=== WHAT TO WORK ON ===
Pictures aside, quote the whole listing exactly.

___ RECORDS FOR THIS TASK

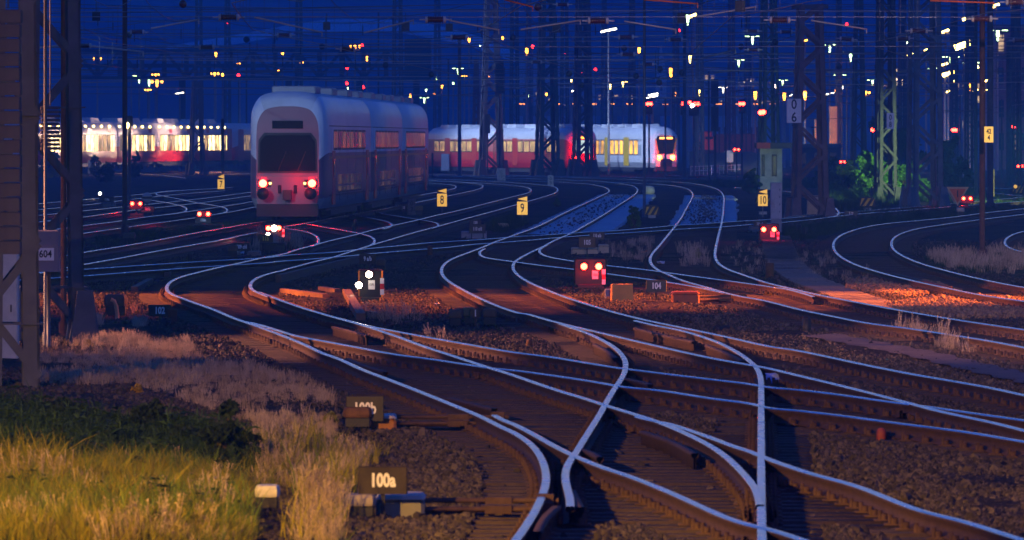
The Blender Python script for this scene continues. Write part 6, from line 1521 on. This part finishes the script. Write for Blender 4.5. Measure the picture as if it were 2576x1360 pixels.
cross(450, [206, 172, 140, 92, 30, 12], .026, None, 8); cross(540, [226, 196, 178, 150, 128, 110, 55], .03, None, 9); cross(640, [240, 226, 214, 186, 160, 140, 100, 75], .035, None, 9); cross(760, [258, 232, 204, 172], .03, None, 6, 1000); cross(860, [266, 246, 222], .034, None, 6, 1000)
for i, (x0, y0, x1, y1, Y) in enumerate([(1620, 250, 2576, 190, 420), (1650, 262, 2480, 215, 500), (1400, 215, 2380, 120, 380), (1150, 240, 1700, 150, 460), (1900, 160, 2400, 230, 440), (1850, 230, 2576, 130, 350), (1980, 300, 2576, 262, 460), (2000, 245, 2576, 285, 520), (200, 120, 900, 210, 520), (600, 150, 1300, 100, 460), (60, 80, 640, 25, 260), (1300, 60, 1800, 0, 240), (1500, 230, 2050, 70, 300), (1880, 60, 2576, 100, 300), (0, 40, 420, 100, 300), (1750, 205, 2300, 150, 620), (1760, 222, 2576, 240, 680), (1500, 190, 2000, 240, 600), (1200, 130, 1700, 200, 520), (1020, 100, 1500, 30, 330), (230, 75, 700, 140, 420), (500, 40, 900, 100, 380), (820, 60, 1180, 10, 300)]):
    wire('thin overhead wire running aslant above the yard', [wp(x0, y0, Y), wp((x0 + x1) / 2, (y0 + y1) / 2 + 6, Y + 8), wp(x1, y1, Y + 16)], px(.9, Y) if Y > 300 else .013, wiremat, .12, 'slanting overhead wires')
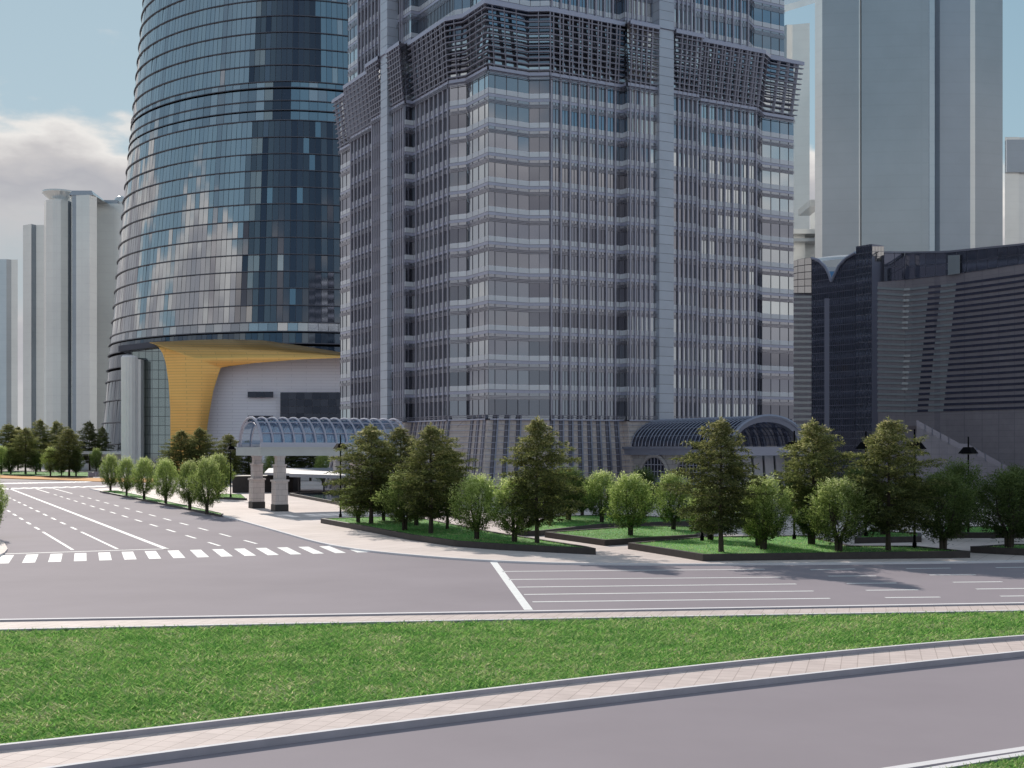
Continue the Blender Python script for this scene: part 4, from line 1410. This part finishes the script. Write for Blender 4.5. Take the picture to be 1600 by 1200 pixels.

______

=== EXPECTED ANSWER ===
The Blender Python script for this scene continues. Write part 6, from line 1521 on. This part finishes the script. Write for Blender 4.5. Measure the picture as if it were 2576x1360 pixels.
cross(450, [206, 172, 140, 92, 30, 12], .026, None, 8); cross(540, [226, 196, 178, 150, 128, 110, 55], .03, None, 9); cross(640, [240, 226, 214, 186, 160, 140, 100, 75], .035, None, 9); cross(760, [258, 232, 204, 172], .03, None, 6, 1000); cross(860, [266, 246, 222], .034, None, 6, 1000)
for i, (x0, y0, x1, y1, Y) in enumerate([(1620, 250, 2576, 190, 420), (1650, 262, 2480, 215, 500), (1400, 215, 2380, 120, 380), (1150, 240, 1700, 150, 460), (1900, 160, 2400, 230, 440), (1850, 230, 2576, 130, 350), (1980, 300, 2576, 262, 460), (2000, 245, 2576, 285, 520), (200, 120, 900, 210, 520), (600, 150, 1300, 100, 460), (60, 80, 640, 25, 260), (1300, 60, 1800, 0, 240), (1500, 230, 2050, 70, 300), (1880, 60, 2576, 100, 300), (0, 40, 420, 100, 300), (1750, 205, 2300, 150, 620), (1760, 222, 2576, 240, 680), (1500, 190, 2000, 240, 600), (1200, 130, 1700, 200, 520), (1020, 100, 1500, 30, 330), (230, 75, 700, 140, 420), (500, 40, 900, 100, 380), (820, 60, 1180, 10, 300)]):
    wire('thin overhead wire running aslant above the yard', [wp(x0, y0, Y), wp((x0 + x1) / 2, (y0 + y1) / 2 + 6, Y + 8), wp(x1, y1, Y + 16)], px(.9, Y) if Y > 300 else .013, wiremat, .12, 'slanting overhead wires')
Continue the Blender Python script for this scene: part 4, from line 1410. This part finishes the script. Write for Blender 4.5. Take the picture to be 1600 by 1200 pixels.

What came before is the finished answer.